On est en train de se poser la question de la distribution. On aimerait travailler avec des distributeurs indépendants moyens, pas des gens qui se foutent du film ! mais qui aient envie de proposer autre chose. Pyramide, Océan film... J’espère que notre projet les intéressera. Pour la distribution en Afrique, c’est une grosse question, c’est une catastrophe. Il n’y a plus de salles. Il faut donc repenser la distribution, faire comme on a fait en musique. Beaucoup de producteurs s’allient avec des distributeurs à la sauvette, ceux qui piratent ces CD et les vendent sur les marchés. En Afrique, la salle n’est pas très importante, pour l’instant. Les CCF font un travail, mais il n’y a pas de salles. Les films sont diffusés dans les cours, dans les concessions, sur un écran, ça se passe de la main à la main... On n’a pas d’idée au niveau des pays francophones.

Et l’expérience à la Nollywood, au Nigéria ?

Deux problématiques sont différentes. Au Nigéria, ce sont des anglo-saxons, il y a donc une différence de langue, et il y a le problème de la qualité des films. Cela ne m’intéresse pas de faire pour faire. De faire 100.000 entrées dans trois pays d’Afrique, cela ne m’intéresse pas. Le film doit pouvoir vieillir, être revu dix ans après.

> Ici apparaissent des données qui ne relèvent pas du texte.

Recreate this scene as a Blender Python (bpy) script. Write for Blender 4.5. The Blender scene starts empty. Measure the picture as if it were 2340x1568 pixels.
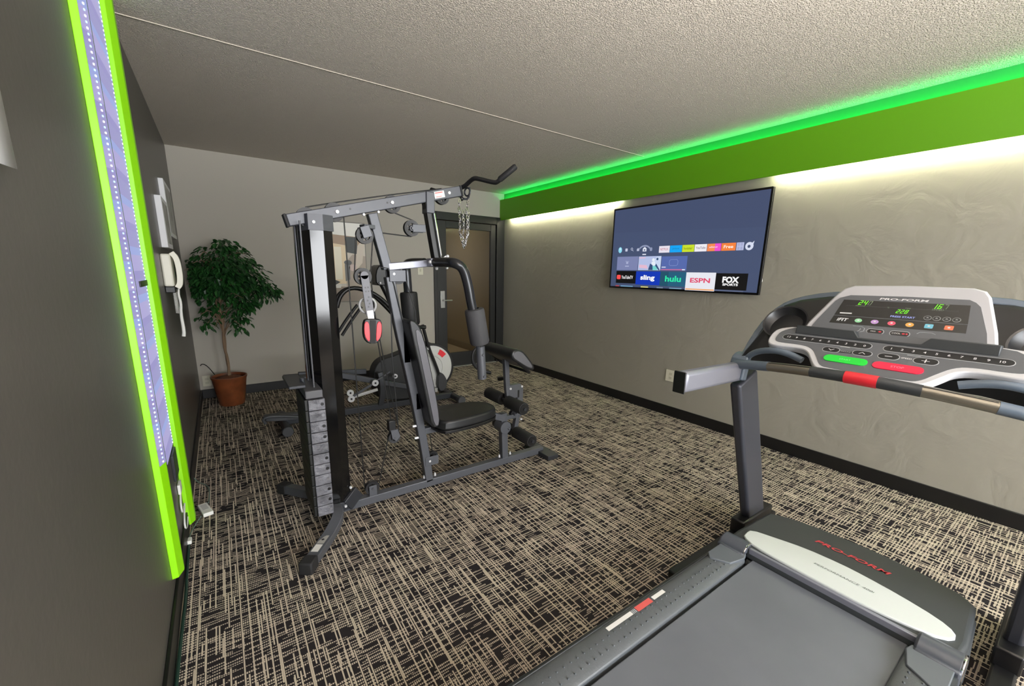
import bpy, bmesh, math, random
from mathutils import Vector, Matrix
PI = math.pi
rnd = random.Random(7)
SC = bpy.context.scene
COL = SC.collection
def V(*a): return Vector(a)

# ------------------------------------------------------------------ materials
def lin(c):
    if isinstance(c, str):
        c = c.lstrip('#'); c = [int(c[i:i+2], 16) / 255 for i in (0, 2, 4)]
    return [x / 12.92 if x <= .04045 else ((x + .055) / 1.055) ** 2.4 for x in c] + [1.0]
MATS = {}
def mat(name, col='#808080', rough=.5, metal=0, emit=0, bump=None, coat=0, spec=.5, alpha=None, trans=0, var=None):
    if name in MATS: return MATS[name]
    m = bpy.data.materials.new(name); m.use_nodes = True
    nt = m.node_tree; n = nt.nodes; b = n['Principled BSDF']
    c = lin(col)
    b.inputs['Base Color'].default_value = c
    b.inputs['Roughness'].default_value = rough
    b.inputs['Metallic'].default_value = metal
    b.inputs['Specular IOR Level'].default_value = spec
    b.inputs['Coat Weight'].default_value = coat
    b.inputs['Transmission Weight'].default_value = trans
    if emit:
        b.inputs['Emission Color'].default_value = c
        b.inputs['Emission Strength'].default_value = emit
        b.inputs['Base Color'].default_value = (0, 0, 0, 1)
    tc = None
    if bump or var:
        tc = n.new('ShaderNodeTexCoord')
    if bump:
        sc_, st, det, dist = bump
        t = n.new('ShaderNodeTexNoise'); t.inputs['Scale'].default_value = sc_; t.inputs['Detail'].default_value = det
        nt.links.new(tc.outputs['Object'], t.inputs['Vector'])
        bp = n.new('ShaderNodeBump'); bp.inputs['Strength'].default_value = st; bp.inputs['Distance'].default_value = dist
        nt.links.new(t.outputs['Fac'], bp.inputs['Height']); nt.links.new(bp.outputs['Normal'], b.inputs['Normal'])
    if var:
        c2, sc_, lo, hi = var
        t = n.new('ShaderNodeTexNoise'); t.inputs['Scale'].default_value = sc_; t.inputs['Detail'].default_value = 5
        nt.links.new(tc.outputs['Object'], t.inputs['Vector'])
        r = n.new('ShaderNodeValToRGB'); r.color_ramp.elements[0].position = lo; r.color_ramp.elements[1].position = hi
        r.color_ramp.elements[0].color = c; r.color_ramp.elements[1].color = lin(c2)
        nt.links.new(t.outputs['Fac'], r.inputs['Fac']); nt.links.new(r.outputs['Color'], b.inputs['Base Color'])
    MATS[name] = m
    return m

M_wall = mat('greige_wall_paint', '#9b9587', .55, bump=(7, .35, 3, .02), spec=.35)
M_wallb = mat('greige_back_wall_paint', '#b0aaa0', .7, bump=(60, .1, 3, .004), spec=.25)
M_wallR = None
M_dark = mat('dark_taupe_wall_paint', '#524f4b', .38, bump=(45, .12, 2, .004), spec=.4)
M_basebd = mat('black_vinyl_base', '#0b0b0d', .4, bump=(20, .05, 2, .002))
M_green = mat('lime_green_paint', '#8fe000', .45, bump=(30, .05, 2, .002))
M_greenf = mat('lime_fascia_paint', '#5f9e00', .5, bump=(4, .05, 2, .01))
M_frame = mat('grey_powder_coat', '#515359', .42, .2, bump=(220, .12, 2, .001))
M_framed = mat('dark_grey_powder_coat', '#33353a', .42, .3)
M_gloss = mat('gloss_black_shroud', '#0b0b0c', .11, 0, spec=.48, coat=.0, bump=(9, .06, 3, .002))
M_black = mat('satin_black_plastic', '#0f0f11', .4)
M_rubber = mat('black_rubber', '#1b1b1d', .7)
M_foam = mat('charcoal_foam', '#3b3b3e', .75, bump=(150, .3, 2, .002))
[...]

Je voudrais ramener le discours vers le désir de cinéma parce qu’on ne parle même plus de cela, sur le continent africain, on parle juste de faire des films, on demande : "est-ce que vous allez concurrencer Nollywood ?". On ne se pose même plus de questions sur la qualité des films. Il y a des histoires à raconter. Il y a de jeunes auteurs qui sont très bons.

Y a-t-il de jeunes talents que tu voudrais produire ?

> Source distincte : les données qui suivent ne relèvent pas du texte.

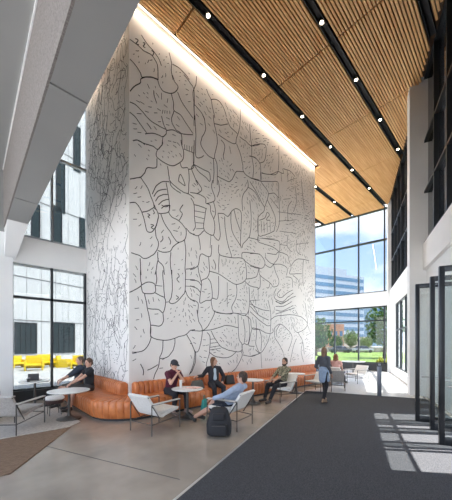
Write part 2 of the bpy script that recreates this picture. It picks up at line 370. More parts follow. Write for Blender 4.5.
TILES = {
(125,10): "30,188 75,220 120,262 170,290 205,345 212,400 214,452;30,315 70,360 100,405 110,435 150,430 190,440 212,448;105,160 140,215 180,262 215,310 235,360;285,275 298,330 300,400 310,452;305,350 345,372 385,410 415,450;65,185 85,195 70,215 88,222;115,210 130,215 118,235 132,245;170,262 185,275 175,295",
(125,75): "32,105 60,75 98,50 105,25 150,12 210,30;210,30 225,75 250,105 295,120 330,105 340,75 320,40 305,0;30,175 70,195 110,235 160,290 220,330 270,355;30,240 65,270 100,320 140,375;130,383 175,375 220,390 245,400 265,380 268,360 310,355 360,378 440,388;245,400 238,452;300,120 312,180 318,230 360,260 400,320 440,380;340,110 365,170 400,225 440,280;380,0 420,50 445,100 447,200 445,330;235,265 250,320 265,350;318,230 300,290 325,350 362,380 368,452;50,425 80,420 110,435 125,450;140,310 160,335 170,350;185,330 205,355;75,248 105,252;185,245 210,245;235,115 237,160;145,60 158,88;185,100 190,140 205,185;275,150 272,180;245,225 240,250;258,228 256,250;272,232 272,250;288,232 290,252",
(125,140): "80,0 130,25 180,40 210,60 240,30 240,0;200,85 205,110 235,135 290,165 330,160 370,130 378,80 365,30 362,0;205,120 200,180 145,180 125,215 100,240 32,252;100,240 140,300 165,360 185,410 190,440 205,452;30,405 65,403 90,430 100,450;275,170 285,240 290,265 350,320 400,345 410,330 410,190 370,180 355,150;410,190 440,180 445,140 447,0;175,350 200,300 240,270 285,270;185,365 215,330 268,318;195,395 225,360 275,350;215,420 240,395 282,382;235,445 255,425 287,420;265,275 275,330 285,400 287,452;345,265 358,222 388,295 345,265;290,265 300,300 360,345;378,60 445,85;400,345 430,360 447,375;385,30 385,60;400,35 400,68;415,40 415,72;430,45 430,78;210,60 200,85",
(125,205): "85,0 110,50 125,100 140,165 170,175 195,145 215,70 195,15 190,0;110,48 155,35 190,15;215,50 235,55 280,45 290,0;230,55 255,120 290,170 325,225 345,240 385,225 395,180 390,150 350,105 300,75 280,45;195,150 200,200 215,250 200,300 160,335 120,345 90,325 40,308;215,70 205,120 195,150;210,295 245,305 290,300 310,270 350,240;350,100 370,60 355,30 375,0;395,150 420,180 450,190;385,225 392,300 388,400 390,452;295,305 292,370 300,450;212,305 215,360 245,395 255,450;215,340 205,400 195,450;98,345 100,400 102,452;392,415 420,412 450,400;232,180 250,160;228,240 245,222 242,200;280,205 295,235 290,255;300,125 325,120;310,165 340,170;145,55 160,65 148,75 160,85;180,30 190,50 182,60;165,125 185,130 170,145 185,155;235,0 262,12 285,0",
(125,270): "100,0 98,60 105,100 60,130 25,145;105,100 145,78 180,85 195,100 190,145 120,150 105,105;125,150 140,220 155,300 165,360 165,430;190,145 225,165 255,180 262,215 245,275 215,255 150,250;245,275 248,330 225,360 165,355;245,0 245,60 250,110 255,180;300,0 305,100 300,170 285,205 310,218 340,200 370,165 388,130 390,0;262,208 285,205;195,100 240,105;200,0 205,50 200,95;388,130 410,175 450,205;392,105 450,105;392,62 450,62;150,190 158,220;180,175 185,205;215,185 222,200;190,285 215,285;62,250 90,245;70,325 90,318;340,20 350,40 335,60 350,80;330,165 345,180 330,190",
(125,325): "165,0 170,75 240,98 290,95 350,75 395,60 420,35 452,30;170,75 150,130 110,170 45,175;245,100 240,170 225,215 270,208 300,180 320,130 322,85;225,215 215,270 195,310 185,350;395,60 430,120 450,180 440,260 415,320;145,290 185,275 212,255;100,250 118,290 115,325;45,185 75,178;240,225 255,215;220,280 245,278;62,10 80,30;115,25 125,55",
(190,50): "42,170 38,220 20,270 25,350 28,452;105,250 120,290 135,320 145,370 160,440;135,320 180,325 215,370 235,430;325,380 325,452;25,350 70,400 95,450",
(190,115): "150,0 155,50 165,95 175,150 175,190 160,250 155,280 120,265 90,230 70,190 75,150 100,100 95,40 80,0;155,55 200,65 245,58;235,20 260,75 305,120;325,0 320,80 300,150 290,185 240,165 180,125;300,185 325,250 340,320 345,365 380,400 447,420;385,60 390,140 398,200 400,270 410,340 405,405;320,140 360,170 398,200 450,190;345,368 300,365 280,400 255,430 215,415 175,395;160,280 175,330 175,452;150,280 155,370 148,440;30,0 38,130 35,200 40,270 70,275 90,262;25,320 80,350 125,375 128,430 100,400 60,370 25,320;25,320 10,345 30,400 50,452;380,265 420,275 450,310;200,160 225,200 215,260 220,290;20,200 22,320;255,205 265,250;255,330 272,315;258,345 262,362",
(190,180): "0,80 60,92 100,120 105,150 150,140 160,110 140,50 145,0;5,115 25,160 30,260 35,300 20,330;25,160 65,170 105,185;30,200 95,212;33,235 90,250;35,275 88,280;38,315 90,312;105,150 130,165 135,210 155,260 160,310 150,355 115,345 88,310 95,240 105,180;45,90 75,60 40,0;0,340 50,360 90,325;55,362 65,420 65,452;180,215 215,218 245,235 270,200 300,185 330,210 330,300 325,400 330,440;265,210 265,290 280,350 330,430;285,195 300,260 325,330;180,215 190,300 195,360 180,390 150,355;222,235 230,340 250,440;370,0 375,45 345,90 335,130 340,200;375,45 420,80 450,140;385,130 395,230 390,330 380,370 345,410 335,440;380,370 430,385 450,390;440,220 440,385;135,350 130,440;150,140 165,200 155,250;180,0 190,60 175,110;15,30 30,45;25,20 40,35;35,5 50,20;50,55 60,75",
(190,245): "0,160 50,135 70,60 130,75 140,0;50,135 60,190 75,250 75,230 110,210 125,170 120,75;125,170 160,178 200,195 250,230 300,255 355,230 365,180 355,110 335,85 265,82 190,60 185,0;190,60 185,110 185,180;245,0 265,60 270,82;335,85 340,50 400,52 450,60;345,95 390,130 450,150;360,220 400,215 430,200 445,150;355,235 390,265 440,275;300,255 300,330 270,400 275,440 230,445 160,430 140,390 142,345 180,340 185,200;75,250 65,330 65,375 100,360 142,345 135,250 115,215;0,225 50,235 72,260;0,265 45,280 68,310;0,350 50,375 48,452;380,270 385,360 375,452;385,360 450,355;440,275 440,350;385,360 420,410 440,450;275,440 360,445;240,240 240,400;150,95 165,130 160,160",
(190,310): "0,130 70,135 110,110 150,40 160,0;45,0 55,70 80,130 60,250 35,270 15,225 0,215;70,135 150,125 235,100 310,115;135,135 165,190 205,240 275,265 330,265 335,220 315,180 310,30;110,145 130,180 125,270 120,300;128,190 160,185;128,215 180,210;128,240 195,230;130,258 200,245;125,275 165,300 220,308 265,300 300,265;330,265 335,300 300,370 270,400;340,290 400,300 445,280;35,270 35,330 15,390 0,410;120,300 105,350 110,390;160,10 230,25 290,20 355,35 380,0;355,35 390,60 400,120 450,125;345,60 355,150 350,210;375,40 385,140 375,220 350,215;400,120 385,190 380,230 415,235;425,60 430,150 425,220 450,280;350,215 335,235 345,280",
(250,110): "5,235 50,220 100,230 100,300 90,330 60,345;0,295 40,315 65,350 70,400 75,452;75,405 120,415 180,400 185,230;180,395 215,410 210,380;215,290 240,292;215,380 260,395 290,430;30,190 60,182;35,205 50,212",
(250,170): "0,50 60,70 130,75 180,80 185,150 190,330 170,400;70,0 70,70 110,130 118,165 95,240 90,265 65,290 50,320 55,420 100,418 155,395;0,75 40,140 80,220 95,240;75,20 130,28 180,10;118,155 155,150 185,180;110,190 140,250 165,320 155,395;60,325 95,310 110,275 125,290 105,320 130,325;240,75 290,55;72,330 75,405;90,335 92,405;110,335 112,400;128,330 132,398;245,70 240,0;180,270 330,290;185,330 250,325;240,330 300,320;270,200 245,240 245,330;130,180 185,250;60,440 160,445;190,395 300,410;290,100 300,200 280,270;330,60 340,160 350,260;200,20 205,75;355,290 380,300;350,310 378,322;340,380 355,420;215,190 260,185",
(250,235): "0,120 60,125 95,170 85,210 50,215 0,200;55,0 50,40 95,60 150,80 185,110 180,150 150,190 130,210 95,190;75,20 140,30 190,45 190,110;110,118 165,125 185,110 240,130 250,160 265,210 255,250 300,250 335,250;95,145 130,180 150,190 165,240 185,290 180,325 150,335 130,310 65,260 60,220;150,190 200,190 240,215 235,260;100,150 100,118;265,200 290,165 320,155 380,165;65,260 65,335 45,350;130,310 120,340 105,340;170,345 155,380 165,415 210,430 245,400 280,375;200,350 175,385 200,405 240,375 275,355;165,425 205,445 260,410 295,395;345,160 340,250 345,330;275,260 310,290 320,330;245,0 240,70 270,110;300,30 300,100 330,130;230,270 270,280 275,340;190,60 240,70;300,60 380,50",
(250,300): "130,130 165,105 210,100 265,95 330,110 370,150 355,185 310,210 285,190 275,145;15,180 60,190 110,215 145,210 160,180 195,155 235,185 270,230 265,280 245,330;0,25 70,60 125,70;0,75 60,130 110,165 130,165;0,40 60,100 120,130;115,0 130,60 135,130 130,210;160,190 160,240 190,290 215,340;195,155 170,200 175,240;130,220 110,280 70,340 35,320;60,190 75,250 70,330;70,340 75,440;0,365 50,350 70,340;310,210 340,270 350,350;300,250 280,300 260,400;165,10 200,20 250,0;165,40 215,40 270,10;165,65 210,70 280,35;165,90 200,80 290,50;200,80 200,140;355,20 365,90 372,150;340,270 330,330 345,400;370,160 395,220;215,345 230,400",
}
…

J’en connais un ou deux. Mais la nouvelle génération a changé beaucoup de choses. De fait, il y a beaucoup de gens qui font du cinéma, qui veulent en faire en Afrique. C’est un apprentissage, comme au Nigéria. Dans tout ce système, il y en aura un ou deux qui vont émerger et qui seront très forts. Ce sera deux, mais c’est déjà ça. Et ces deux vont petit à petit basculer vers le cinéma avec une plus grande rigueur au niveau des scénarios, de la mise en scène, et une dimension universelle. Ce n’est pas un problème qui ne concerne que l’Afrique. La France a le même problème : il faudrait que le film puisse intéresser aussi bien un Canadien, un Inuit, un Chilien. C’est ce qui est important. On travaille sur cette dimension universelle. On n’est pas dans des discours théoriques - une exigence, quand même -, mais nous recherchons cette dimension universelle.

Et le modèle américain ?

Les Etats Unis sont très pragmatiques. Ils ont investi dans la recherche. Ils ont toujours gardé un oeil sur les réalisateurs underground. Qui après, rejoignent Hollywood. C’est une question de rentabilité. C’est une autre mentalité.

Le système français...

...est un peu... incestueux. On reste à Paris, on reste entre nous à Paris. C’est un problème. Pour les gens qui font des films en région, ils ont du mal à faire leurs longs métrages. Ils sont obligés de venir à Paris. Tout est centralisé, c’est pour cela que le cinéma français ne représente même pas la France. Le cinéma est "bourgeois" ou alors social, mais caricatural : on regarde les pauvres comme des animaux au lieu de les aimer. On les étudie. Ce n’est pas forcément un problème de financement. C’est un problème de... consanguinité, de manque de curiosité. Parmi les films français qui sont sortis cette année, il n’y a pas tant de films qui sortent du lot. Et même s’ils ne font pas d’entrées, on en parle, parce qu’ils ne sont plus dans des appartements bourgeois du septième. Ils ont assimilé les anciens, ils vivent avec leur temps. La France commence à être colorée, quand même ! Un problème que j’ai aussi, puisque Obama a été élu, il n’y a pas de réalisateur noir français. Je n’en connais pas. Symboliquement, c’est assez lourd. Il y en a venus du Maghreb, de plus en plus. Certes, ils sont là depuis longtemps. Je suis content. Mais des Français d’origine d’Afrique noire réalisateurs : il y en a très peu. Qu’est-ce que ça veut dire ? On nous a toujours dit : "c’est de votre faute, vous n’avez jamais voulu aller, là"... comme quand on nous dit : "vous ne voulez pas entrer dans les grandes écoles". On nous a toujours dit que c’est de notre faute. Avec un peu d’expérience dans le milieu, je me rends compte que c’est un peu plus compliqué que ça et j’espère que cela va évoluer. Ces gens-là ont aussi un point de vue à développer. Pour les Américains, tout n’est pas rose chez eux, tout est basé sur le problème racial, ils l’ont un peu compris. Quelques cinéastes des "minorités" émergent, que ce soit latinos, noirs-américains... En France, je n’en connais pas beaucoup qui font des longs métrages.